**YOUR INSTRUCTIONS:**
Write out the entire listing below exactly as it appears, minus any pictures.

>>>

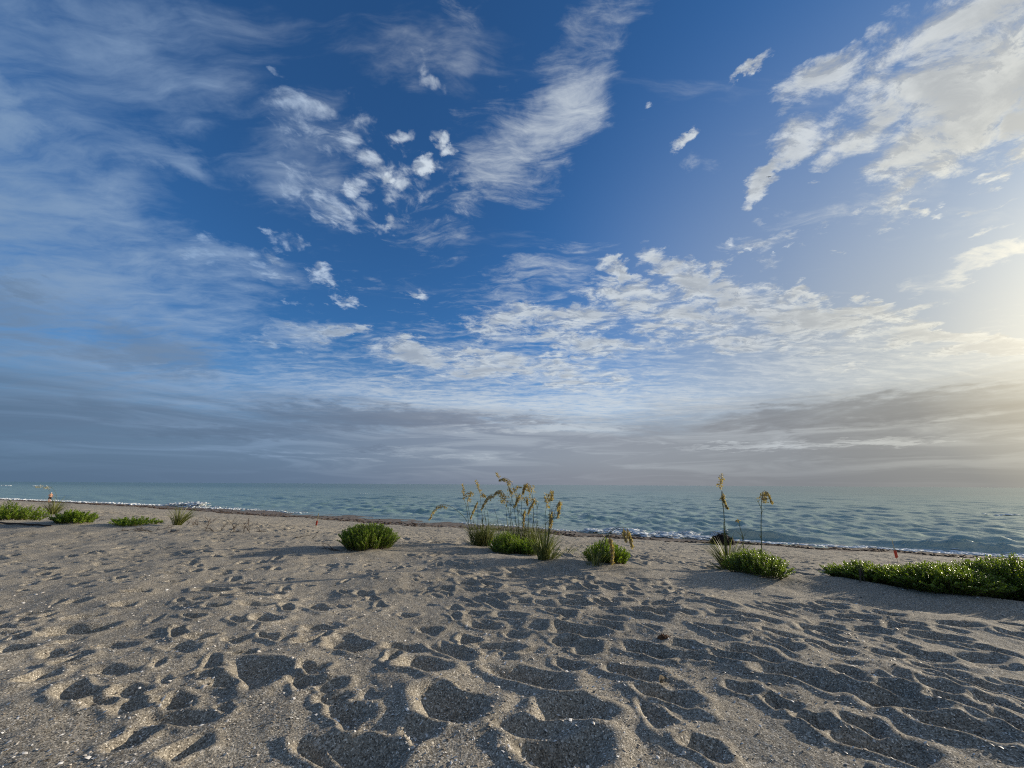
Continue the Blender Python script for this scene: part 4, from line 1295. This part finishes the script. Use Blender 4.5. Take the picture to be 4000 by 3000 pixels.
# ------------------------------------------------------------------ seaweed heaps
def heap(name, label, px, py, w, h, fibres, mat, seed, cat='seaweed'):
    p = at(px, py)
    mp = p.y / ray(px, py)[1]
    W, H = w * mp / 2, h * mp
    r = np.random.default_rng(seed)
    n1, n2_ = 16, 48
    vs, fs = [], []
    for i in range(n1 + 1):
        e = i / n1
        for j in range(n2_):
            a = 2 * math.pi * j / n2_
            rad = math.cos(e * math.pi / 2) ** 0.75
            x, y = math.cos(a) * rad * W, math.sin(a) * rad * W * 0.6
            vs.append((x, y, H * math.sin(e * math.pi / 2) ** 0.9 * (1 - 0.18 * x / W)))
    vs = np.array(vs)
    nz = fbm(vs[:, 0] * 9 / W * 0.5, vs[:, 1] * 9 / W * 0.5 + vs[:, 2] * 8 / W * 0.5, 4, seed)
    vs *= (1 + 0.28 * nz)[:, None]
    vs[:, 2] -= 0.03 * H
    for i in range(n1):
        for j in range(n2_):
            fs.append((i * n2_ + j, i * n2_ + (j + 1) % n2_, (i + 1) * n2_ + (j + 1) % n2_, (i + 1) * n2_ + j))
    o = empty(name, p, label, cat)
    mb = MB()
    mb.add(vs, fs, 0.2)
    mb.build('mass', mat, o, smooth=True)
    mb = MB()
    for k in range(fibres):
        q = vs[r.integers(0, len(vs) - n2_)]
        out = Vector((q[0] / W, q[1] / W, 0.5 + r.normal(0, 0.3))).normalized()
        pts = [Vector(q)]
        d = out.copy()
        L = W * r.uniform(0.08, 0.28)
        for i in range(4):
            d = (d + Vector((r.normal(0, 0.4), r.normal(0, 0.4), r.normal(-0.15, 0.3)))).normalized()
            pts.append(pts[-1] + d * L / 4)
        mb.tube(pts, [L * 0.05, L * 0.05, L * 0.04, L * 0.03, L * 0.01], 3, r.random())
    tag(mb.build('strands', mat, o), kind='stuff')
    return o


m_mound = plain_mat('dark_seaweed', (0.012, 0.008, 0.006), (0.050, 0.030, 0.018), 0.85, 9.0, 0.2, 0.6)
m_clump = plain_mat('brown_seaweed', (0.05, 0.020, 0.006), (0.30, 0.13, 0.035), 0.6, 50.0)
heap('seaweed_mound', 'dark brown mound of seaweed at the edge of the water', 2826, 2127, 88, 36, 160, m_mound, 4)
heap('seaweed_clump', 'small rusty brown seaweed clump lying on footprints in the near sand', 2600, 2505, 62, 22, 130, m_clump, 8)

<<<

**WRITTEN ANSWER:**
Continue the Blender Python script for this scene: part 4, from line 1295. This part finishes the script. Use Blender 4.5. Take the picture to be 4000 by 3000 pixels.
# ------------------------------------------------------------------ seaweed heaps
def heap(name, label, px, py, w, h, fibres, mat, seed, cat='seaweed'):
    p = at(px, py)
    mp = p.y / ray(px, py)[1]
    W, H = w * mp / 2, h * mp
    r = np.random.default_rng(seed)
    n1, n2_ = 16, 48
    vs, fs = [], []
    for i in range(n1 + 1):
        e = i / n1
        for j in range(n2_):
            a = 2 * math.pi * j / n2_
            rad = math.cos(e * math.pi / 2) ** 0.75
            x, y = math.cos(a) * rad * W, math.sin(a) * rad * W * 0.6
            vs.append((x, y, H * math.sin(e * math.pi / 2) ** 0.9 * (1 - 0.18 * x / W)))
    vs = np.array(vs)
    nz = fbm(vs[:, 0] * 9 / W * 0.5, vs[:, 1] * 9 / W * 0.5 + vs[:, 2] * 8 / W * 0.5, 4, seed)
    vs *= (1 + 0.28 * nz)[:, None]
    vs[:, 2] -= 0.03 * H
    for i in range(n1):
        for j in range(n2_):
            fs.append((i * n2_ + j, i * n2_ + (j + 1) % n2_, (i + 1) * n2_ + (j + 1) % n2_, (i + 1) * n2_ + j))
    o = empty(name, p, label, cat)
    mb = MB()
    mb.add(vs, fs, 0.2)
    mb.build('mass', mat, o, smooth=True)
    mb = MB()
    for k in range(fibres):
        q = vs[r.integers(0, len(vs) - n2_)]
        out = Vector((q[0] / W, q[1] / W, 0.5 + r.normal(0, 0.3))).normalized()
        pts = [Vector(q)]
        d = out.copy()
        L = W * r.uniform(0.08, 0.28)
        for i in range(4):
            d = (d + Vector((r.normal(0, 0.4), r.normal(0, 0.4), r.normal(-0.15, 0.3)))).normalized()
            pts.append(pts[-1] + d * L / 4)
        mb.tube(pts, [L * 0.05, L * 0.05, L * 0.04, L * 0.03, L * 0.01], 3, r.random())
    tag(mb.build('strands', mat, o), kind='stuff')
    return o


m_mound = plain_mat('dark_seaweed', (0.012, 0.008, 0.006), (0.050, 0.030, 0.018), 0.85, 9.0, 0.2, 0.6)
m_clump = plain_mat('brown_seaweed', (0.05, 0.020, 0.006), (0.30, 0.13, 0.035), 0.6, 50.0)
heap('seaweed_mound', 'dark brown mound of seaweed at the edge of the water', 2826, 2127, 88, 36, 160, m_mound, 4)
heap('seaweed_clump', 'small rusty brown seaweed clump lying on footprints in the near sand', 2600, 2505, 62, 22, 130, m_clump, 8)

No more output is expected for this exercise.